Source excerpt ->
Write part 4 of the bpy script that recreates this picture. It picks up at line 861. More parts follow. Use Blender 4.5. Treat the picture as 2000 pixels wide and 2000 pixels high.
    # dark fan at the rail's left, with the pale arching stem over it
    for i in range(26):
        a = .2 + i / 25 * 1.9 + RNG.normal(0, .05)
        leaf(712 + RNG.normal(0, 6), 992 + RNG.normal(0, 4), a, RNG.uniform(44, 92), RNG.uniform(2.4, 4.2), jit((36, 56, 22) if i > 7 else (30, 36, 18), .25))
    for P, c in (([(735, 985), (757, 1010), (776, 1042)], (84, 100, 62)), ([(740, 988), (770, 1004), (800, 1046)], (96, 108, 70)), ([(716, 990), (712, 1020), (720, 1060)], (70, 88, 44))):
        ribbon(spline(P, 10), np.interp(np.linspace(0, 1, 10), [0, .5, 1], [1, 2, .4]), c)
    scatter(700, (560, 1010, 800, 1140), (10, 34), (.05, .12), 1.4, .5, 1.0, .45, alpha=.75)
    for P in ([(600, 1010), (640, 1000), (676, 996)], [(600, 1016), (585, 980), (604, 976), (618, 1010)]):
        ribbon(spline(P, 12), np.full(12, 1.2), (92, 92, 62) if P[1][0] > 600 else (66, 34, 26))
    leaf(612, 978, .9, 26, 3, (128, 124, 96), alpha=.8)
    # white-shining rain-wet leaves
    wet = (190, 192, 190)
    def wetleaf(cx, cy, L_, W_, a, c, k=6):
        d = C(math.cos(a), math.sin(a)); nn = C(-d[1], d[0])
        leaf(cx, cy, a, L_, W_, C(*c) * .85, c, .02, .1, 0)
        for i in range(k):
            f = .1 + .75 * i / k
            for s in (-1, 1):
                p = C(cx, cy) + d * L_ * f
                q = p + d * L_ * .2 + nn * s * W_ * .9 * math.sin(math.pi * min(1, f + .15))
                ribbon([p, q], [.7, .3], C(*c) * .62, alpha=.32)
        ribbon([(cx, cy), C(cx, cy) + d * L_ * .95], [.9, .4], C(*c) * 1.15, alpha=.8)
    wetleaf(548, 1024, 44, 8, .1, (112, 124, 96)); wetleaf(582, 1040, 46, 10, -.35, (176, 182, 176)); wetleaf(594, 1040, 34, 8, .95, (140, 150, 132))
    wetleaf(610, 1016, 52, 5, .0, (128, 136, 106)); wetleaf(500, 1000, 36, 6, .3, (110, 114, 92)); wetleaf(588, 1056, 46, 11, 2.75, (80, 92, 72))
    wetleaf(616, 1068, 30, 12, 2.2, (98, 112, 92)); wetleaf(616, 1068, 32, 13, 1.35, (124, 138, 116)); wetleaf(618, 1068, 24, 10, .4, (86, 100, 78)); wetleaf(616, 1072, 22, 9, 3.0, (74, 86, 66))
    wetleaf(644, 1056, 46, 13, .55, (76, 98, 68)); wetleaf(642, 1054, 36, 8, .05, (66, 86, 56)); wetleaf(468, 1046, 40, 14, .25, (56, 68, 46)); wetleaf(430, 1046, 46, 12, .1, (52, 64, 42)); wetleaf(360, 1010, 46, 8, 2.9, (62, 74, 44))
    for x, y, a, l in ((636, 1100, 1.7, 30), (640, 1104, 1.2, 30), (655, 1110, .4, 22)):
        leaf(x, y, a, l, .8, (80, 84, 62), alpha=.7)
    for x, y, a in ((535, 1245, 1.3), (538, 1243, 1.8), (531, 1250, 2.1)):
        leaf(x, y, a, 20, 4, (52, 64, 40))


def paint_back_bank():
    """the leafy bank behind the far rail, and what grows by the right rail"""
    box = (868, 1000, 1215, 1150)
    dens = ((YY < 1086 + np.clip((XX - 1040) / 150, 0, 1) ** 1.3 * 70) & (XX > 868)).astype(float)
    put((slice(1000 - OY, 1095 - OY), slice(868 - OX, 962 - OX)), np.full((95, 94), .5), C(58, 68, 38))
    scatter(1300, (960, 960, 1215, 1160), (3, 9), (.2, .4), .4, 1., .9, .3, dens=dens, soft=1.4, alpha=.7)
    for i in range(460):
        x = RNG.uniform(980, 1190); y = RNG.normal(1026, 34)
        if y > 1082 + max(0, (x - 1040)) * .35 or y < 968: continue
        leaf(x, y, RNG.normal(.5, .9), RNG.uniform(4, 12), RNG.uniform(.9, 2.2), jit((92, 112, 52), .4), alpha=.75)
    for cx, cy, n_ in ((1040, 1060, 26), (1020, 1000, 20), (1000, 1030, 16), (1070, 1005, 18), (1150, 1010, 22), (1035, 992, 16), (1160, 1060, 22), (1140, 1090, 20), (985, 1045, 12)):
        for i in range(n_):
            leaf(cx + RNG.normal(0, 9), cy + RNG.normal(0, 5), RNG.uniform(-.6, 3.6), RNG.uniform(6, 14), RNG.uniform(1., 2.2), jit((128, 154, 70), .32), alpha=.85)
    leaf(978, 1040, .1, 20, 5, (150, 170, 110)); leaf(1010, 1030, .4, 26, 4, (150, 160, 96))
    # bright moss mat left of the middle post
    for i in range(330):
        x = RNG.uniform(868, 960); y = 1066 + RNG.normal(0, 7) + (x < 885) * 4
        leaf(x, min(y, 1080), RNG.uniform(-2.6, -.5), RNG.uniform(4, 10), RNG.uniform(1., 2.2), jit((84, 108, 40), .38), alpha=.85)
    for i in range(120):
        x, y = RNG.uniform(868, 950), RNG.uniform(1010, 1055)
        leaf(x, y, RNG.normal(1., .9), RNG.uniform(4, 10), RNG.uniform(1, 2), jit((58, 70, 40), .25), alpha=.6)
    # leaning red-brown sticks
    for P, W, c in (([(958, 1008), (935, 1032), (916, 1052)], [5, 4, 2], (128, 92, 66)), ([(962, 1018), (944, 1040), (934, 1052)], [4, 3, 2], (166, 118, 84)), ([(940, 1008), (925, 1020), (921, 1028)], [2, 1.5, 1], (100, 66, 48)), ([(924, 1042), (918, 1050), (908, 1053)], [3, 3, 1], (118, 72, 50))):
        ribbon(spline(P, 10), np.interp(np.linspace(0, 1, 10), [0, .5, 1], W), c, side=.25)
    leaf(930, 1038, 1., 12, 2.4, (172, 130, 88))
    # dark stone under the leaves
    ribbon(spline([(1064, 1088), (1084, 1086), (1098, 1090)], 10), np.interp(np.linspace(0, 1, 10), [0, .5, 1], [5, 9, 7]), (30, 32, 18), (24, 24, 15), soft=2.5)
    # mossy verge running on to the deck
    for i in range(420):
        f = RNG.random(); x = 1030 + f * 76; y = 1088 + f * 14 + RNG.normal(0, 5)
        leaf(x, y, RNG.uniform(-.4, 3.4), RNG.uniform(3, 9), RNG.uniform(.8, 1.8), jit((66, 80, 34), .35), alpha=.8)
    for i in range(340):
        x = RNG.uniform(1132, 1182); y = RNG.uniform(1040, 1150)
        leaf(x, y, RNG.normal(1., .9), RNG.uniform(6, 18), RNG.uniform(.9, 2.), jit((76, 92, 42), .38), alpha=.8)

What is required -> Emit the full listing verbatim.

Response to this task ->
Write part 4 of the bpy script that recreates this picture. It picks up at line 861. More parts follow. Use Blender 4.5. Treat the picture as 2000 pixels wide and 2000 pixels high.
    # dark fan at the rail's left, with the pale arching stem over it
    for i in range(26):
        a = .2 + i / 25 * 1.9 + RNG.normal(0, .05)
        leaf(712 + RNG.normal(0, 6), 992 + RNG.normal(0, 4), a, RNG.uniform(44, 92), RNG.uniform(2.4, 4.2), jit((36, 56, 22) if i > 7 else (30, 36, 18), .25))
    for P, c in (([(735, 985), (757, 1010), (776, 1042)], (84, 100, 62)), ([(740, 988), (770, 1004), (800, 1046)], (96, 108, 70)), ([(716, 990), (712, 1020), (720, 1060)], (70, 88, 44))):
        ribbon(spline(P, 10), np.interp(np.linspace(0, 1, 10), [0, .5, 1], [1, 2, .4]), c)
    scatter(700, (560, 1010, 800, 1140), (10, 34), (.05, .12), 1.4, .5, 1.0, .45, alpha=.75)
    for P in ([(600, 1010), (640, 1000), (676, 996)], [(600, 1016), (585, 980), (604, 976), (618, 1010)]):
        ribbon(spline(P, 12), np.full(12, 1.2), (92, 92, 62) if P[1][0] > 600 else (66, 34, 26))
    leaf(612, 978, .9, 26, 3, (128, 124, 96), alpha=.8)
    # white-shining rain-wet leaves
    wet = (190, 192, 190)
    def wetleaf(cx, cy, L_, W_, a, c, k=6):
        d = C(math.cos(a), math.sin(a)); nn = C(-d[1], d[0])
        leaf(cx, cy, a, L_, W_, C(*c) * .85, c, .02, .1, 0)
        for i in range(k):
            f = .1 + .75 * i / k
            for s in (-1, 1):
                p = C(cx, cy) + d * L_ * f
                q = p + d * L_ * .2 + nn * s * W_ * .9 * math.sin(math.pi * min(1, f + .15))
                ribbon([p, q], [.7, .3], C(*c) * .62, alpha=.32)
        ribbon([(cx, cy), C(cx, cy) + d * L_ * .95], [.9, .4], C(*c) * 1.15, alpha=.8)
    wetleaf(548, 1024, 44, 8, .1, (112, 124, 96)); wetleaf(582, 1040, 46, 10, -.35, (176, 182, 176)); wetleaf(594, 1040, 34, 8, .95, (140, 150, 132))
    wetleaf(610, 1016, 52, 5, .0, (128, 136, 106)); wetleaf(500, 1000, 36, 6, .3, (110, 114, 92)); wetleaf(588, 1056, 46, 11, 2.75, (80, 92, 72))
    wetleaf(616, 1068, 30, 12, 2.2, (98, 112, 92)); wetleaf(616, 1068, 32, 13, 1.35, (124, 138, 116)); wetleaf(618, 1068, 24, 10, .4, (86, 100, 78)); wetleaf(616, 1072, 22, 9, 3.0, (74, 86, 66))
    wetleaf(644, 1056, 46, 13, .55, (76, 98, 68)); wetleaf(642, 1054, 36, 8, .05, (66, 86, 56)); wetleaf(468, 1046, 40, 14, .25, (56, 68, 46)); wetleaf(430, 1046, 46, 12, .1, (52, 64, 42)); wetleaf(360, 1010, 46, 8, 2.9, (62, 74, 44))
    for x, y, a, l in ((636, 1100, 1.7, 30), (640, 1104, 1.2, 30), (655, 1110, .4, 22)):
        leaf(x, y, a, l, .8, (80, 84, 62), alpha=.7)
    for x, y, a in ((535, 1245, 1.3), (538, 1243, 1.8), (531, 1250, 2.1)):
        leaf(x, y, a, 20, 4, (52, 64, 40))


def paint_back_bank():
    """the leafy bank behind the far rail, and what grows by the right rail"""
    box = (868, 1000, 1215, 1150)
    dens = ((YY < 1086 + np.clip((XX - 1040) / 150, 0, 1) ** 1.3 * 70) & (XX > 868)).astype(float)
    put((slice(1000 - OY, 1095 - OY), slice(868 - OX, 962 - OX)), np.full((95, 94), .5), C(58, 68, 38))
    scatter(1300, (960, 960, 1215, 1160), (3, 9), (.2, .4), .4, 1., .9, .3, dens=dens, soft=1.4, alpha=.7)
    for i in range(460):
        x = RNG.uniform(980, 1190); y = RNG.normal(1026, 34)
        if y > 1082 + max(0, (x - 1040)) * .35 or y < 968: continue
        leaf(x, y, RNG.normal(.5, .9), RNG.uniform(4, 12), RNG.uniform(.9, 2.2), jit((92, 112, 52), .4), alpha=.75)
    for cx, cy, n_ in ((1040, 1060, 26), (1020, 1000, 20), (1000, 1030, 16), (1070, 1005, 18), (1150, 1010, 22), (1035, 992, 16), (1160, 1060, 22), (1140, 1090, 20), (985, 1045, 12)):
        for i in range(n_):
            leaf(cx + RNG.normal(0, 9), cy + RNG.normal(0, 5), RNG.uniform(-.6, 3.6), RNG.uniform(6, 14), RNG.uniform(1., 2.2), jit((128, 154, 70), .32), alpha=.85)
    leaf(978, 1040, .1, 20, 5, (150, 170, 110)); leaf(1010, 1030, .4, 26, 4, (150, 160, 96))
    # bright moss mat left of the middle post
    for i in range(330):
        x = RNG.uniform(868, 960); y = 1066 + RNG.normal(0, 7) + (x < 885) * 4
        leaf(x, min(y, 1080), RNG.uniform(-2.6, -.5), RNG.uniform(4, 10), RNG.uniform(1., 2.2), jit((84, 108, 40), .38), alpha=.85)
    for i in range(120):
        x, y = RNG.uniform(868, 950), RNG.uniform(1010, 1055)
        leaf(x, y, RNG.normal(1., .9), RNG.uniform(4, 10), RNG.uniform(1, 2), jit((58, 70, 40), .25), alpha=.6)
    # leaning red-brown sticks
    for P, W, c in (([(958, 1008), (935, 1032), (916, 1052)], [5, 4, 2], (128, 92, 66)), ([(962, 1018), (944, 1040), (934, 1052)], [4, 3, 2], (166, 118, 84)), ([(940, 1008), (925, 1020), (921, 1028)], [2, 1.5, 1], (100, 66, 48)), ([(924, 1042), (918, 1050), (908, 1053)], [3, 3, 1], (118, 72, 50))):
        ribbon(spline(P, 10), np.interp(np.linspace(0, 1, 10), [0, .5, 1], W), c, side=.25)
    leaf(930, 1038, 1., 12, 2.4, (172, 130, 88))
    # dark stone under the leaves
    ribbon(spline([(1064, 1088), (1084, 1086), (1098, 1090)], 10), np.interp(np.linspace(0, 1, 10), [0, .5, 1], [5, 9, 7]), (30, 32, 18), (24, 24, 15), soft=2.5)
    # mossy verge running on to the deck
    for i in range(420):
        f = RNG.random(); x = 1030 + f * 76; y = 1088 + f * 14 + RNG.normal(0, 5)
        leaf(x, y, RNG.uniform(-.4, 3.4), RNG.uniform(3, 9), RNG.uniform(.8, 1.8), jit((66, 80, 34), .35), alpha=.8)
    for i in range(340):
        x = RNG.uniform(1132, 1182); y = RNG.uniform(1040, 1150)
        leaf(x, y, RNG.normal(1., .9), RNG.uniform(6, 18), RNG.uniform(.9, 2.), jit((76, 92, 42), .38), alpha=.8)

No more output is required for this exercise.